In dealing with family issues like this, a central question is this: What do you have control over and what don't you have control over? You have control over how you think, your overall attitude, and your actions. The rest is completely up to the other members of your family.

So, with that in mind, let's explore your options that you have control over. Since your son is now an adult with a family of his own, you may consider having an adult conversation with him to explain more about your side of the story. You can write this out in a letter, call him, or make a special trip. Again, how you do it is completely up to you.

And then once you share your heart with you son, I'd encourage you to let him know that the topic is no longer up for discussion. You've made your decision and you aren't changing your mind. This was an agreement that was made between you and his Dad and he, your son, has no input.

From there, explore what you would like your relationship to look like from that day on. I'm guessing you would like to have a solid, healthy, and supportive relationship with them and your grandchildren so don't be afraid to ask for that. What he does with the information and your request is completely up to him then. It's a risk, but one well worth taking for both of you!

My husband's daughter doesn't want me at her wedding.

Jeanette's Dilemma: My husband and I have been together for 8 years. I don't have any children, but husband has a daughter. From the start, the daughter has not shown any respect for our relationship. Now she is in a gay relationship and is "getting married". She wants her father to attend and give her away, but without me. I don't want him to go and feel quite betrayed that he is going to go. What do you think?

Gloria's Answer: Children from past relationships are always a tricky issue. Some of the times the children accept the new relationship - that's what we all hope for. But sometimes things just don't click and we have to deal with that, too.

What I see is that while she has never "respected" your relationship with your husband, you are also not respecting the relationship she has with her father. You may not agree with her gay lifestyle or her "getting married", but the relationship between father and daughter still stands.

I would encourage you to find it within yourself to not try and come between that relationship.
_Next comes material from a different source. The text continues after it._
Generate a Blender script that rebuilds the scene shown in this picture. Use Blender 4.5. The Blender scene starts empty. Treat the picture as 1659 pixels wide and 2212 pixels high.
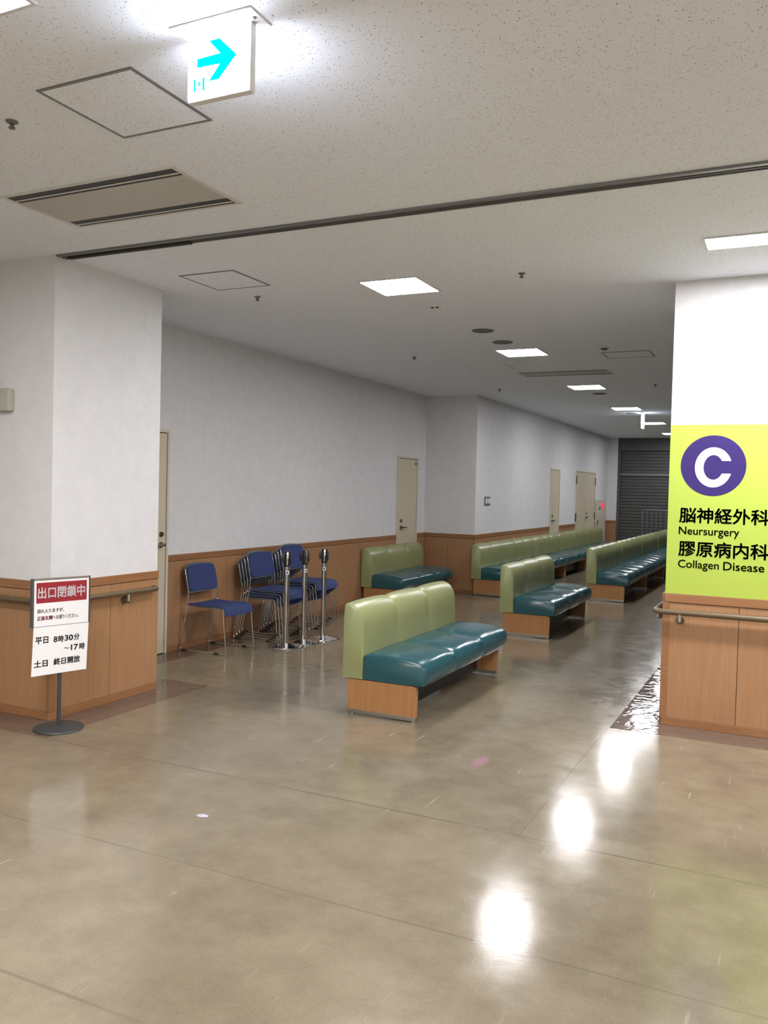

It will only cause you heartache every time. And in reality, you are putting your husband in an impossible situation by asking him to choose. Stop asking, accept her as she is, and maybe in time she will do the same for you.

We're tired of switching our schedule because of our step mom.
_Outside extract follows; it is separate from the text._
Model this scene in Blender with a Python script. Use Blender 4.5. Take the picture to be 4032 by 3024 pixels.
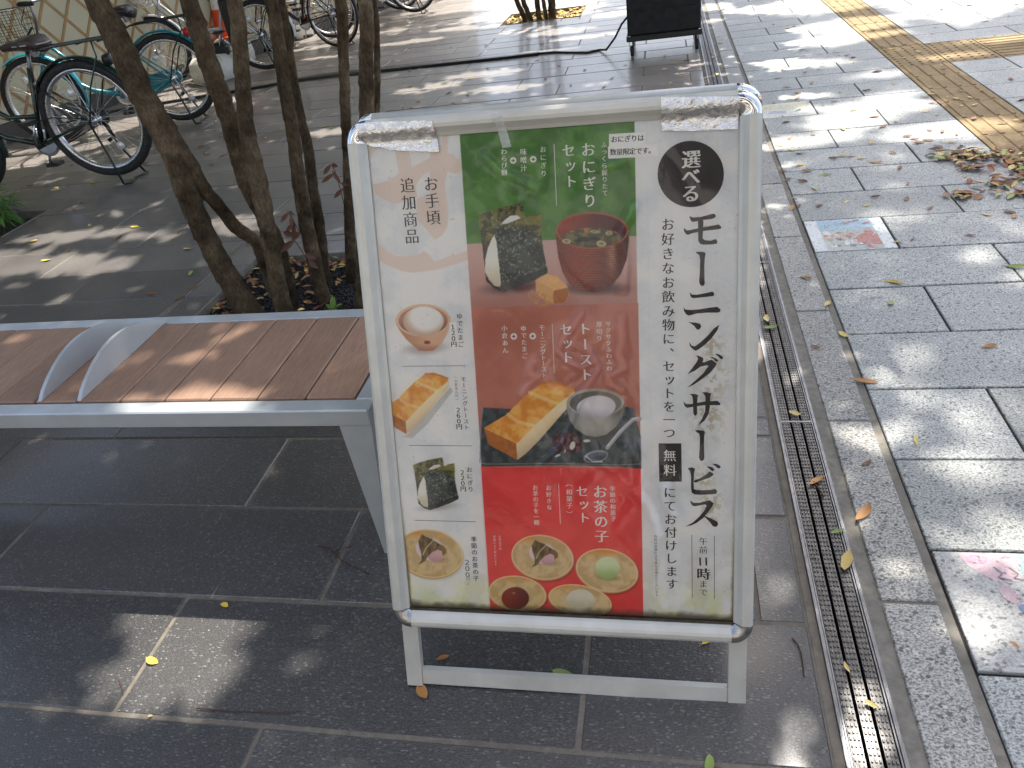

Krystal's Question: My parents divorced 4 years ago. My father and his new wife make every family get together and holiday difficult. His wife has an odd work schedule and my Dad thinks everyone should change their plans to accommodate her. This year my sister and I decided that we are not going to change our schedule (which works for everyone else in his family, except for her) to accommodate one person. Is this wrong?

Gloria's Answer: Being a child, even an adult child, of divorced parents is never easy. You have to make hard decisions about who you are going to see on which holiday. You have to welcome in new step-parents in which you have very little say in the matter. And you have to sometimes make room in your life, heart, and holiday for that new person.

I want you to think for a minute about your Dad. Your Dad married this woman because he loves her. He wants her to feel loved, honored, and welcomed into his family. It doesn't mean that he is choosing her over you, but you have to remember that he lives with this woman every day of his life now. Would you not want your husband to make these same concessions for you? Would you not want your husband to make sure you were included in the holiday celebrations?

I have a lot of respect for your Dad. He is trying to make it work for all of you, and I can assure you that it isn't easy. Make the decision this holiday that you need to make regarding the time you take off to visit. But try to see it in a new way, and don't make it about you. It's not to accommodate just one person - it's about loving his wife. I hope you have the joy of having someone like that in your life!